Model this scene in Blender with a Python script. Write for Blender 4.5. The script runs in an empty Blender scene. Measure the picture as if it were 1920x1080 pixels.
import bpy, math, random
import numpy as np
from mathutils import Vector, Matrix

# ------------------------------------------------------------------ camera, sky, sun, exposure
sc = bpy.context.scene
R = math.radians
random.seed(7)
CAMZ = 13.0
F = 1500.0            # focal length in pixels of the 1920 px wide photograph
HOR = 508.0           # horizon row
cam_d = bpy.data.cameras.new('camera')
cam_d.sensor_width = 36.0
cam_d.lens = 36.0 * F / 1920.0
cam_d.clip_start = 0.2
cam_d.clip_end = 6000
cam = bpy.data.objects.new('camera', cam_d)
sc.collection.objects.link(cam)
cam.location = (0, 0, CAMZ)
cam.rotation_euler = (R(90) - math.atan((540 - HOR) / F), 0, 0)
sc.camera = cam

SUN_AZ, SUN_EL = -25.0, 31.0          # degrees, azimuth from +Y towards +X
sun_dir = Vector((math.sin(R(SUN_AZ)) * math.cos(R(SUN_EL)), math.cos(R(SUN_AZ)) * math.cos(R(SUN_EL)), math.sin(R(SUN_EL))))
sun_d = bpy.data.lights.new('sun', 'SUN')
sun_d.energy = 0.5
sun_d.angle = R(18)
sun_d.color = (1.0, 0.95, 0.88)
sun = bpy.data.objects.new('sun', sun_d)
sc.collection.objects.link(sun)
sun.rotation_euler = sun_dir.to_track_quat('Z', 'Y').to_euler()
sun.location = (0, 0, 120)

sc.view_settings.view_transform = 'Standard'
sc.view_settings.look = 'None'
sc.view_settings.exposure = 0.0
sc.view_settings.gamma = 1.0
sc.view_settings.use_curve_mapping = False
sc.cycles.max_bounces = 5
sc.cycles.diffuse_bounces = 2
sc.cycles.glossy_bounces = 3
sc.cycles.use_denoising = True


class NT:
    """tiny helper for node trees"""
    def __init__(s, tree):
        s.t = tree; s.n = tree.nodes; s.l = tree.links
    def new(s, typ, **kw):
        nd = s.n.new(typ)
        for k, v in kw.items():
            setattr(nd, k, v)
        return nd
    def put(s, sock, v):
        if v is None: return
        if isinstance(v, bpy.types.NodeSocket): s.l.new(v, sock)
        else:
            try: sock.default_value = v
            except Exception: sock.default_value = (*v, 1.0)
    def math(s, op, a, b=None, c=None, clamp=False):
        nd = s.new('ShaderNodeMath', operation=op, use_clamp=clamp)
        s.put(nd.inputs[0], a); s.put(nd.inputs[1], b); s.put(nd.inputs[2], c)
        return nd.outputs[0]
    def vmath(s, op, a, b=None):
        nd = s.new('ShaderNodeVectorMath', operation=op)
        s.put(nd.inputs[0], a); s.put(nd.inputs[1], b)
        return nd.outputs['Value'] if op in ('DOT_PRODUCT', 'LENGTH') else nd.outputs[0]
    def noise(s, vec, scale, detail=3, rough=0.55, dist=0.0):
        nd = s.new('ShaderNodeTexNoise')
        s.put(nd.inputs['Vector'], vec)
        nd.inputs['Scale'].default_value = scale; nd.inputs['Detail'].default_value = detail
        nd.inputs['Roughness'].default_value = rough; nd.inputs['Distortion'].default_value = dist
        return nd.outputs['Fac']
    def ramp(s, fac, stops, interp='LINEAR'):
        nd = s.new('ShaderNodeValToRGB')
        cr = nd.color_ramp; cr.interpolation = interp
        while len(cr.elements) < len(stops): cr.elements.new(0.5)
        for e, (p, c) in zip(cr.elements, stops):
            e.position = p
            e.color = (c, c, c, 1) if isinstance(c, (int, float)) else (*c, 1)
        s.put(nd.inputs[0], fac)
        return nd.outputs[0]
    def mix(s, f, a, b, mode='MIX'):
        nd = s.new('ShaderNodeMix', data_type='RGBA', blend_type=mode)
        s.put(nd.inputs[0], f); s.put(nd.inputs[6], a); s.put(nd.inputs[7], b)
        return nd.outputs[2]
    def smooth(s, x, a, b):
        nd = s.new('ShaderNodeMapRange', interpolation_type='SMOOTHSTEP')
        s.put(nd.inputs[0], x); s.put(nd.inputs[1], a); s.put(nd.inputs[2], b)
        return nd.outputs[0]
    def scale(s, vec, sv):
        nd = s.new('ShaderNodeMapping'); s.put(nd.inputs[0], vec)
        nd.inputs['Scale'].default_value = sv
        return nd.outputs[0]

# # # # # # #

§ WORK INSTRUCTIONS
Return only the lines spanning from the first line of the material through the line with "sc.camera = cam", copied exactly, both ends kept.

§ CORRECT RESPONSE
Model this scene in Blender with a Python script. Write for Blender 4.5. The script runs in an empty Blender scene. Measure the picture as if it were 1920x1080 pixels.
import bpy, math, random
import numpy as np
from mathutils import Vector, Matrix

# ------------------------------------------------------------------ camera, sky, sun, exposure
sc = bpy.context.scene
R = math.radians
random.seed(7)
CAMZ = 13.0
F = 1500.0            # focal length in pixels of the 1920 px wide photograph
HOR = 508.0           # horizon row
cam_d = bpy.data.cameras.new('camera')
cam_d.sensor_width = 36.0
cam_d.lens = 36.0 * F / 1920.0
cam_d.clip_start = 0.2
cam_d.clip_end = 6000
cam = bpy.data.objects.new('camera', cam_d)
sc.collection.objects.link(cam)
cam.location = (0, 0, CAMZ)
cam.rotation_euler = (R(90) - math.atan((540 - HOR) / F), 0, 0)
sc.camera = cam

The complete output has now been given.